Any project runs into difficulties at some point. The problems I just described have one thing in common: an overshadowing dependency that limited our options and made change difficult. Which brings me to the next point.

The Stable Dependencies Principle

Depend in the direction of stability. Or, in a nutshell, don’t let unstable/flexible components be depended upon by other components.

By protecting the business logic, all of these problems could have been avoided. How so? The answer is basically to avoid frameworks that attempt to tie everything together and to adopt Uncle Bob’s approach to clean architecture.

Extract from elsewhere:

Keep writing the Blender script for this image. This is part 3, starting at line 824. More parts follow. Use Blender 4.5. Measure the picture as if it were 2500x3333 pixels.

Clean architecture is an entire topic in itself, and I cannot cover it here, but the basic premise is to avoid dependencies around your business logic and instead let details such as routers, logging, cron jobs etc. depending on your business logic through dependency inversion.

So feel free to use libraries such as ORM’s, loggers, routers and caching mechanisms, but don’t let them permeate your business logic. These dependencies need to be pushed to the edges of your application where they cannot hurt you or your application when they fail or become discontinued. Stick to the standard library that’s included in your programming language, along with a few well-chosen and trustworthy libraries that you know well and can rely on.

In conclusion

Think twice before you decide to use Rails for your Ruby project, Spring for your Java project, and Symfony for your PHP project. I don’t say this lightly. I’ve built and shipped numerous projects based on Symfony, and while a well-supported framework can certainly be a perfect match for some projects, they are certainly very far from being a one-size-fits-all.

And to the beginner who wants to learn a new language by picking up the most popular framework: don’t. It locks you into a certain way of thinking, limits your options, invites to trouble down the road and most likely also prevents you from ever learning how your golden new language can shine on its own.